Viene al caso el requerimiento de Pablo a Timoteo respecto de quien «desea obispado»: “que gobierne bien su casa, que tenga a sus hijos en sujeción con toda honestidad, pues el que no sabe gobernar su propia casa, ¿cómo cuidará de la iglesia de Dios?” (1 Ti 3:4–5). De los diáconos o ministros en general dice: “que gobiernen bien a sus hijos y sus casas” (v. 12). A Tito, hablando del mismo asunto le escribe: “que tenga hijos creyentes que no estén acusados de disolución ni de rebeldía”. (Tit 1:6). Estos textos han dado lugar a muchas situaciones indeseables debido, en muchas ocasiones, a una interpretación radical y extremista.

¿Quiere decir esto que los pastores han de tener hijos perfectos, irreprochables, que todo lo hagan bien y que nunca metan la pata? La verdad bíblica y la lógica responden con un rotundo no. Pero es evidente que algo quieren decir estos textos en relación con los hijos de los pastores y que ese algo es un requerimiento exigible. La verdad está en el equilibrio y la comprensión cabal de lo que Pablo quería decir.

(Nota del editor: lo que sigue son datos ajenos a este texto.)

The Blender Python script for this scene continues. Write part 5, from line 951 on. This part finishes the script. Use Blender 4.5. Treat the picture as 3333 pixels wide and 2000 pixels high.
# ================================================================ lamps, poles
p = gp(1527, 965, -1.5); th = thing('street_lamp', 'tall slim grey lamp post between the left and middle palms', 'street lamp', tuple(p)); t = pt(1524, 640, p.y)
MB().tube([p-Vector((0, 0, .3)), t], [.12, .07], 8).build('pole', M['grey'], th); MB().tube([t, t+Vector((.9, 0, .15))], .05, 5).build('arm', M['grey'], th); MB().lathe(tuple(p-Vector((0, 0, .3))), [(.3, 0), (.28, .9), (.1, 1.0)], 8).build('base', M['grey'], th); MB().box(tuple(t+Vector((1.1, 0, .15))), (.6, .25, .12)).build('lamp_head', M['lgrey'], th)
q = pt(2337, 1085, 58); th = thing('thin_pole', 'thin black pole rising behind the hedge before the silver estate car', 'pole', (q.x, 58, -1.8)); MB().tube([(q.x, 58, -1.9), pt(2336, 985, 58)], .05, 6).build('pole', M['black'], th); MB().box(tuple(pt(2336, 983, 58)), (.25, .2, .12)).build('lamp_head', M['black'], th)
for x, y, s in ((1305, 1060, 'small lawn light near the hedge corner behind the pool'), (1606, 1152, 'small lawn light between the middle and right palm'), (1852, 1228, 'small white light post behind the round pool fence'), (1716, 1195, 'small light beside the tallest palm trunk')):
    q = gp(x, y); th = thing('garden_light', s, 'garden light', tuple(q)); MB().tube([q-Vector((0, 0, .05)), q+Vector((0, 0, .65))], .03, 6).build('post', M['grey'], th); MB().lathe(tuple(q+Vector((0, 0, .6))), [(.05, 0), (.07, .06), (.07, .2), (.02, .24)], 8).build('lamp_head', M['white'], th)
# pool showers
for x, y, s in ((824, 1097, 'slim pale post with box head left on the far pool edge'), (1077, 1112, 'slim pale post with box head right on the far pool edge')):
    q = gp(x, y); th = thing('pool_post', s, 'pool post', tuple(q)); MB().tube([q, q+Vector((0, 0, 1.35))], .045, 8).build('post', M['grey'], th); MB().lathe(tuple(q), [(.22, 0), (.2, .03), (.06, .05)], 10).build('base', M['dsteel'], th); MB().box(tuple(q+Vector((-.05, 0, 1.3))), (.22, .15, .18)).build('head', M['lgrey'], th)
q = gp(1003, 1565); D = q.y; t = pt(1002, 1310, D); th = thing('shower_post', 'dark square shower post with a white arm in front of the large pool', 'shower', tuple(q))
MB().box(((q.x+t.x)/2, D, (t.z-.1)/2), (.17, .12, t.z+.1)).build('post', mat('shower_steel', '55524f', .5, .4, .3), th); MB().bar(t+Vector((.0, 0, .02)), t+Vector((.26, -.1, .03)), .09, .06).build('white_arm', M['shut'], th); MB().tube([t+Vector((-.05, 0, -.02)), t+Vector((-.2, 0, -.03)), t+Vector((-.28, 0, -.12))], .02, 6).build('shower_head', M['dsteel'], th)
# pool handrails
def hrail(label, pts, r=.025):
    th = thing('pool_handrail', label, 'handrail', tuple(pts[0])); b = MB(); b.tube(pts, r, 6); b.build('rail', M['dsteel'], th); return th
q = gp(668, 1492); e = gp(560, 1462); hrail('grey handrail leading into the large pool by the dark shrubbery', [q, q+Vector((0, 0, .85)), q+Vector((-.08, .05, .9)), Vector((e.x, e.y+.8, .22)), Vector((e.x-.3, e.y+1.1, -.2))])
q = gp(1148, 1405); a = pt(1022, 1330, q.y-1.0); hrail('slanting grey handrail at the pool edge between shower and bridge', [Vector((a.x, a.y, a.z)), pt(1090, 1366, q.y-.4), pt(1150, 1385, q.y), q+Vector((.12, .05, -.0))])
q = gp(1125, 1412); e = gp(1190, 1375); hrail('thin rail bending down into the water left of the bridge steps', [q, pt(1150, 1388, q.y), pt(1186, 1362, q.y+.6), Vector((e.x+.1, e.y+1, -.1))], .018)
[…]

En primer lugar, se trata de los hijos que por su edad todavía están en el hogar bajo la responsabilidad de ambos padres: se trata de niños, de adolescentes, de jóvenes menores de edad. El concepto de la mayoría de edad está en la Biblia, pero no coincide exactamente con el nuestro de hoy. En los tiempos bíblicos su carácter no era tanto jurídico como social y religioso. A los trece años, el niño judío (varón), mediante la ceremonia llamada Bar Mitzvá , entraba a formar parte de los varones adultos, asumiendo responsabilidades, incluida el cumplimiento de la Torah . Para entrar al servicio del tabernáculo o el templo, los levitas debían tener más de veinticinco años (Nm 8:24). Hoy, en la mayoría de países de nuestro entorno, la mayoría de edad está fijada en los dieciocho años. A partir de ahí la persona, hombre o mujer, es dueña y responsable de sus actos.